Now in its fifth year the New Ross Piano Festival, continues to attract audiences as an excellent range of international and national pianists who introduce and extend to knowledge and pleasure of festival goers.

I was struck this year that out of five concerts that I attended, not one performer introduced any work or said anything to the audience. That professional coldness is a pity at an intimate bijou festival, where audiences had to stand outside in the cold while performers rehearsed or tuned up the piano up to the advertised starting time. The venue is too small for this and perhaps it is time for the organisers to move to a more spacious, audience friendly place.
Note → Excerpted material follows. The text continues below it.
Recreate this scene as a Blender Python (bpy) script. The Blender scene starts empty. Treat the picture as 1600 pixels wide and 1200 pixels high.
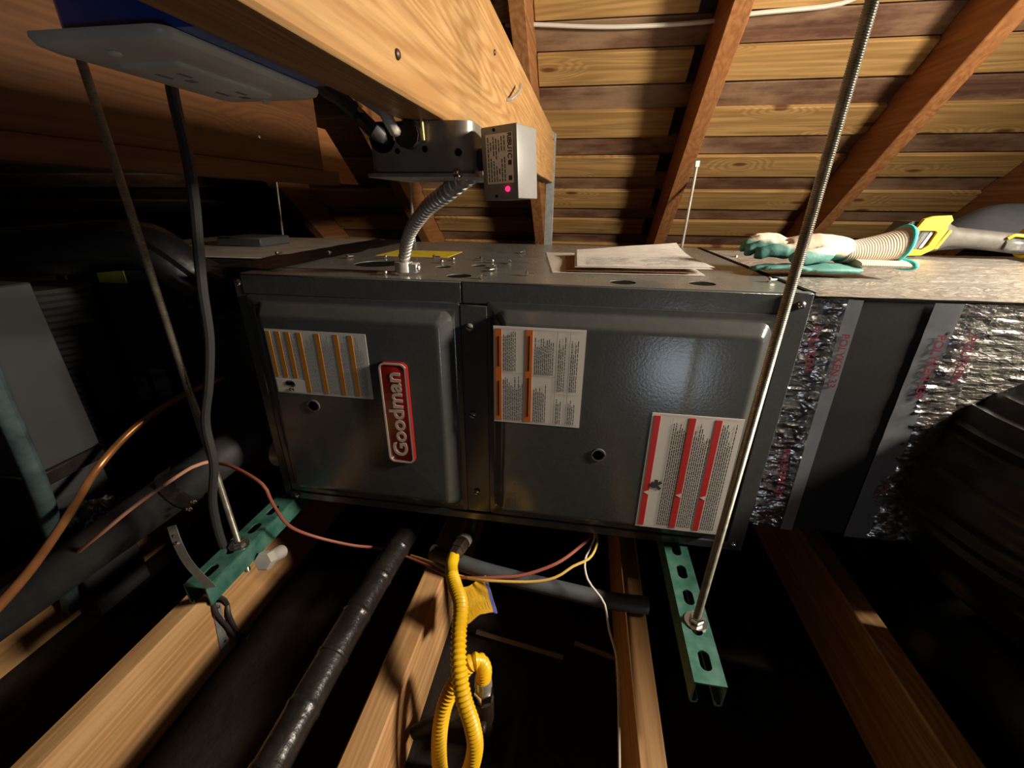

The festival was celebrating Chopin and provided two fine modern interpreters Sa Chen and Abdel Rahman El Bacha to impress the audience. Sa Chen was the darling of the weekend and she endeared herself to a new audience.

Finghin Collins as Artistic Director once again impressed not just with his own playing but with the scope and list of performers to achieve his vision for a festival of international quality.

Libor Novacek

On the Friday, the Czech pianist, Libor Novacek, opened with a dreamy, vague Janacek In The Mists where notes hung in the air and stopped. A slight ragtime passage got me interested then it faded into obscurity and a hammered note.

Finghin Collins continued the wistful mood with Robert Schumann’s Fantastie Stucke Op 12, but this was showy expressive stuff with Collins staring up right as if immersed in a private dialogue or fantasy. His attack, alternated with dreamy passages and a very reflective final coda.

Sa Chen

After the interval the young Chinese pianist Sa Chen joined The Renoir Quartet for a Chopin concerto No.1. This was almost a string quartet with occasional piano and there was a touch of the melancholies and again rippling and reflective piano passages. The Romance: Larghetto was beautiful romantic stuff with piano and strings in love. Such pleasing warm feelings like the end of a glorious summer. This was memorable music and the piano work was beautiful. The cello introduced an undertone of sadness and regret but a sprightly finale dance away happily.

Saturday

The Saturday evening concert again opened with Sa Chen treating the eager audience – the largest crowd of the festival – to a testing Beethoven Piano Sonata Op.31 No.3. From his middle period this tested the limitations of the instrument and Sa Chen matched her skill at difficult passages and hammer blows of technical demands with sweeping lyrical passages and beautiful melodies rolling, rolling away into a dancing tune.

Finghin Collins followed with the Renoir Quartet in a sombre Schumann Piano Quintet and dirge-like marches despite a vigorous Scherzo.

Abdel Rahman El Bacha

The Lebanese pianist chose Chopin’s 24 Preludes to show his technical skills but this was too technical, like a clever selection of difficult passages that didn’t fit a mood and the few recognisable snatches didn’t make up for undeniable skill.

That sense of disappointment carried into Finghin Collins 10pm concert of Schubert’s B Flat Piano Sonata. However, there were sublime passages where life seemed precious but the anguished grimaces of Collins caused me to close my eyes. The sonata ended rather than danced away.

Rebecca Capova

The Sunday morning was bright and chilly and Irish-born pianist Rebecca Capova got a noon concert off to a lively start with a Mozart Piano Sonata. I loved the gentle Adagio and Capova’s beautiful playing as I pondered a plaque in St.Mary’s Church to Mildred Bushe, in loving memory who gave a lifetime of dedication to that parish and died 87 years ago almost to the day.

Ravel’s Mirrors was a bit too technical for a morning but I liked The Valley of Bells for its impressionist touches, a Dutilleux Variations was again more technical that entertaining but it had a powerful conclusion.

The closing afternoon concert opened with Finghin Collins giving another technical display of keyboard mastery with a Bach Fantastie and Fugue.

Abdel Rahman El Bacha joined Dominic Dudley (double bass) and the Renoir Quartet for a brooding and beautiful Chopin Piano concerto No.2. This was quality work of unrequited love and rippling Mazurka tunes that delighted the audience. Sa Chen returned with an overly technical set of Rachmaninov, Etudes and a fine Chinese contemporary piece Namucuo by Xiaogang Ye with beautiful hammering ripples of sound.

Alkan’s The Wind was a virtuoso exercise in shivers of music and the concluding Ravel La Valse was a weak finale.